Still all the parallels cited amount to little more than this, that there was a vague and fluid tradition about the super man’s life of which fragments have received a consecration in literature. The Canonical Gospels show great caution in drawing on this fund of tradition, but a number of Buddhist legends make their appearance in the Apocryphal Gospels and are so obviously Indian in character that it can hardly be maintained that they were invented in Palestine or Egypt and spread thence eastwards. Trees bend down before the young Christ and dragons (nagas) adore him: when he goes to school to learn the alphabet he convicts his teacher of ignorance and the good man faints.[1127] When he enters a temple in Egypt the images prostrate themselves before him just as they do before the young Gotama in the temple of Kapilavastu.[1128] Mary is luminous before the birth of Christ which takes place without pain or impurity.[1129] But the parallel which is most curious, because the incident related is unusual in both Indian and European literature, is the detailed narrative in the Gospel of James, and also in the Lalita-vistara relating how all activity of mankind and nature was suddenly interrupted at the moment of the nativity.[1130] Winds, stars and rivers stayed their motion and labourers stood still in the attitude in which each was surprised. The same Gospel of James also relates that Mary when six months old took seven steps, which must surely be an echo of the legend which attributes the same feat to the infant Buddha.
Several learned authors have discussed the debt of medieval Christian legend to India. The most remarkable instance of this is the canonization by both the Eastern and the Western Church of St. Joasaph or Josaphat. It seems to be established that this name is merely a corruption of Bodhisat and that the story in its Christian form goes back to the religious romance called Barlaam and Joasaph which appears to date from the seventh century.[1131] It contains the history of an Indian prince who was converted by the preaching of Barlaam and became a hermit, and it introduces some of the well-known stories of Gotama’s early life, such as the attempt to hide from him the existence of sickness and old age, and his meetings with a cripple and an old man. The legends of St. Placidus (or Hubert) and St. Christopher have also been identified with the Nigrodha and Sutasoma Jatakas.[1132] The identification is not to my mind conclusive nor, if it is admitted, of much importance. For who doubts that Indian fables reappear in Aesop or Kalilah and Dimnah? Little is added to this fact if they also appear in legends which may have some connection with the Church but which most Christians feel no obligation to believe.
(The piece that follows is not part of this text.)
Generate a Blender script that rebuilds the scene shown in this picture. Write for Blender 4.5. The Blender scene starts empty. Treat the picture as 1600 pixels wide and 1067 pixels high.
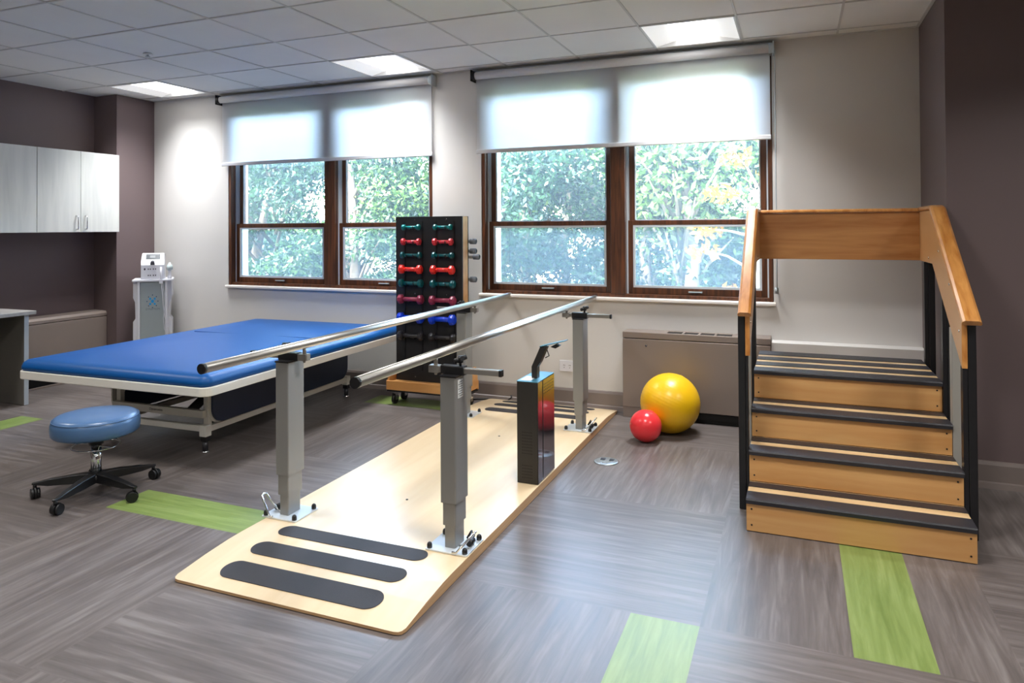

But the occurrence of Indian legends in the Apocryphal Gospels is more important for it shows that, though in the early centuries of Christianity the Church was shy of this oriental exuberance, yet the materials were at hand for those who chose to use them. Many wonders attending the superman’s birth were deliberately rejected but some were accepted and oriental practices, such as asceticism, appear with a suddenness that makes the suspicion of foreign influence legitimate.